Al Washington has always known about Ohio State football. He is from Columbus and attended Bishop Watterson High School. And even though his coaching career had never brought him home, with past stints as the running backs coach at Boston College and the linebackers coach at Michigan, he always viewed Ohio State as the standard.

But it was standard he felt he would never have been apart of.

“It’s always it would be a nice deal, but a lot of things have to work out for that to happen,” Washington said. “To say it was a lifelong dream, I wouldn’t say it was, but it definitely, when it came up, I was like, wow, maybe it should have been a dream.”

Washington, the Buckeyes’ newest linebackers coach, is one of five new assistant coaches to join Ryan Day’s first staff as the head coach at Ohio State, joining co-defensive coordinators Greg Mattison and Jeff Hafley, passing game coordinator and quarterbacks coach Mike Yurcich and special teams coordinator and assistant secondary coach Matt Barnes.

For the defensive staff, Day knew what he wanted. He first wanted a veteran coach; one who knew the Big Ten. Day thought Mattison fit that mold very well.

They worked on the same staff, with Mattison serving as the co-defensive coordinator and defensive line coach at Florida from 2005-07 when Day was with the Gators as a graduate assistant in 2005.

Even without much time together in the same program, Day said he has kept in touch with his new co-defensive coordinator for a possible role in the future, something Mattison said he was excited to take.

“He’s a guy that right away you knew,” Mattison said. “You said, ‘This guy is good, now.’ And then you watched where he’s gone and what he’s done, and then from afar, you see what he did at the start of the season last year and where he’s gone with that. I just am excited.”

Mattison and Hafley will team up to coach a defense that finished with the seventh-best scoring defense in the Big Ten last season, allowing an average of 25.5 points per game.

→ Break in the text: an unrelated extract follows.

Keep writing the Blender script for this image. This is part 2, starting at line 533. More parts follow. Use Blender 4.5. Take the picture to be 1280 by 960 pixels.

To Day, Hafley was a no-brainer, pointing to his experience in the NFL, serving as a defensive backs coach for the San Francisco 49ers, the Cleveland Browns and the Tampa Bay Buccaneers.

With Mattison’s experience as a 69-year-old who has coached since 1971 — he self-proclaimed himself to be the “greatest young assistant coach you’ve ever seen” — and his rise in the ranks as a young up-and-coming assistant, Hafley said their combination is going to be something special.

“I think it’ll be a really good mesh of his knowledge, my knowledge, but he knows stuff about the back end, too, and I know stuff about the front end, too,” Hafley said. “So I think we’ll just continue to work it together.”

For Day, he had a harder task for the offense: finding his own replacement. Mike Yurcich, the former Oklahoma State offensive coordinator, proved to be his guy.

A Euclid, Ohio native, Yurcich said he and his family is humbled by the opportunity to coach for the Buckeyes. However, he, alongside freshman quarterback Justin Fields, are having to learn the Ohio State offense.

But this offense is not something he is scared to overcome.

“You can’t pretend. You can’t walk into a room and think you know everything,” Yurcich said. “’I’ll ask the uncomfortable stupid questions because I don’t care. I want the information to be processed, and I want us to have good football conversations, and I want us to develop the best we can in that room.”

Barnes has a seemingly taller task: take over the special teams room, which used to be the center of attention for former Ohio State head coach Urban Meyer.

But when Ohio State played Maryland last season, Day saw what his future assistant coach could do and the load that he carried with the Terrapins.

“He was in a tough spot there,” Day said. “He was doing special teams and the defense. I’ve never heard of that before for somebody at his age. I think he’s really knowledgeable, a good, young coach.

WIthout much time with the players on the roster, focusing the majority of its time on recruiting for the past two weeks, Day and his coaching staff now are forming what is the head coach’s first season at Ohio State.

Washington, who Day described as an energetic recruiter, said he will have to evaluate the body of work for the players in the linebackers room, giving them a chance to show what they can do on the field during spring practice.

“I wouldn’t say jobs are open, and I wouldn’t say jobs are — I wouldn’t say anything like that,” Washington said. “Just right now I’m just getting to know them.”

Day knew what he wanted in his first staff. He has already assembled a team he thinks will make an impact in his first season as head coach.

But, like Meyer before him, the reason why these assistant coaches have accepted roles with this program is not only for the talent, it’s the culture.

“I didn’t want to go to a place where the culture wasn’t right, where you weren’t around good people, and that’s what I talked to Ryan about, and I know Coach Meyer has done that, and I know Ryan will continue to do that,” Hafley said. “It’s the right type of player here. It’s the right type of head coach here, and it’s the right staff here.”